April Showers Bring Spring Wines

A focus on rosé, energetic whites and crunchy, light reds that tantalize the palette.

We unfortunately had a few corked bottles of wine this week – so our tasting notes this week aren’t quite complete! That being said, we are here to fully embrace spring, even if it’s not chosen to show up just yet. What does that mean in terms of the wines we taste? A focus on rosé, energetic whites and crunchy, light reds that tantalize the palette. These wines don’t always have to be complex (though some certainly are) but they do capture vibrant characteristics – like soaring acid, juicy red fruits, sea breeze or a structured minerality capturing the local terroir.

While the clouds and rain continue over the next few days, we think a glass or three of colorful wines are exactly what we need to will spring into existence, finally.

Domaine Rimbert, Petite Cochon Bronzé (2017)

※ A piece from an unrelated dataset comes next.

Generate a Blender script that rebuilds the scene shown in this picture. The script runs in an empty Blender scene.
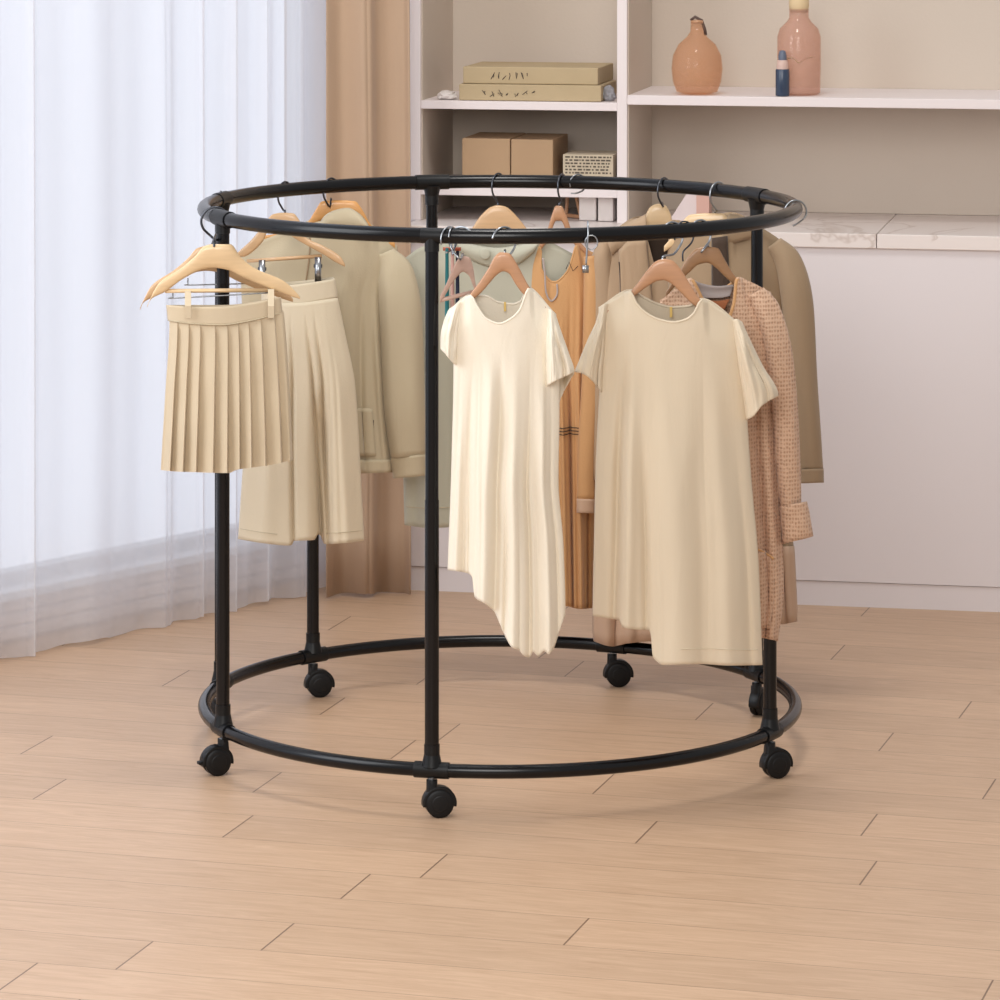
import bpy, bmesh, math, random
import numpy as np
from mathutils import Vector, noise
random.seed(4)
PI = math.pi
F, H, YH = 3866.0, 1.87, -152.0        # focal length in px of a 1000 px frame, eye height, horizon row
C = bpy.context.scene.collection

# ------------------------------------------------------------------ materials
def srgb(c):
    r = []
    for v in c:
        v /= 255.0
        r.append(v/12.92 if v <= .04045 else ((v+.055)/1.055)**2.4)
    return (*r, 1)
def newmat(name):
    m = bpy.data.materials.new(name); m.use_nodes = True
    nt = m.node_tree; b = nt.nodes['Principled BSDF']
    return m, nt, b
def N(nt, t, **kw):
    n = nt.nodes.new(t)
    for k, v in kw.items():
        if k in n.inputs: n.inputs[k].default_value = v
        else: setattr(n, k, v)
    return n
def plain(name, rgb, rough=.5, metal=0, var=.06, vs=8, bump=0, bs=200, **kw):
    m, nt, b = newmat(name)
    tc = N(nt, 'ShaderNodeTexCoord')
    nz = N(nt, 'ShaderNodeTexNoise', Scale=vs, Detail=4)
    nt.links.new(tc.outputs['Object'], nz.inputs['Vector'])
    mx = N(nt, 'ShaderNodeMix', data_type='RGBA')
    c = srgb(rgb)
    mx.inputs[6].default_value = tuple(v*(1-var) for v in c[:3])+(1,)
    mx.inputs[7].default_value = tuple(min(1, v*(1+var)) for v in c[:3])+(1,)
    nt.links.new(nz.outputs['Fac'], mx.inputs[0]); nt.links.new(mx.outputs[2], b.inputs['Base Color'])
    b.inputs['Roughness'].default_value = rough; b.inputs['Metallic'].default_value = metal
    if bump:
        n2 = N(nt, 'ShaderNodeTexNoise', Scale=bs, Detail=3)
        nt.links.new(tc.outputs['Object'], n2.inputs['Vector'])
        bp = N(nt, 'ShaderNodeBump', Strength=bump, Distance=.002)
        nt.links.new(n2.outputs['Fac'], bp.inputs['Height']); nt.links.new(bp.outputs['Normal'], b.inputs['Normal'])
    for k, v in kw.items(): b.inputs[k].default_value = v
    return m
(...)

The moment you pop the cork – pink and featuring a pig and summer umbrella – you know you’re in for a treat wit this rosé. Salmon hued, this wine has unmistakable life: juicy strawberry notes with a whiff of the salty sea air. On the palette, strawberries show themselves upfront, but these are the juicy, slightly tart, under ripe kind we love to taste. At 13.5% ABV, there is a lot of acid to structure this wine and a wet stone minerality tends to build through to the finish, where softer, wispy berry fruit notes creep back in. At only $15, this is a great steal and proof that rosé, now popularized, is still a great place to look for values.

Frenchtown Farms, Viognier Sauvignon Blanc The Pearl Thief (2016)

Frenchtown Farms, The Pearl Thief (2016)

When we first heard that they were making only 60 cases of a Viognier and Sauvignon Blanc blend from the Sierra Foothills, we were a bit skeptical. But we have been increasingly excited by California attempts to grow grapes you’d more commonly find in France. We’re glad we brought it into the shop! The slightly richer yellow color gives way to lush stone fruit and green herbs on the nose and the palette. There’s a jolt of tart lemon acidity but this quickly evolves into honeyed lemon balm, creamy pineapple and apricot notes and features a dry minerality. There is an elegant balance and softness to all of the elements that makes it a recent favorite. It might be $33 but it’s really worth it for enjoying that New World experimentation.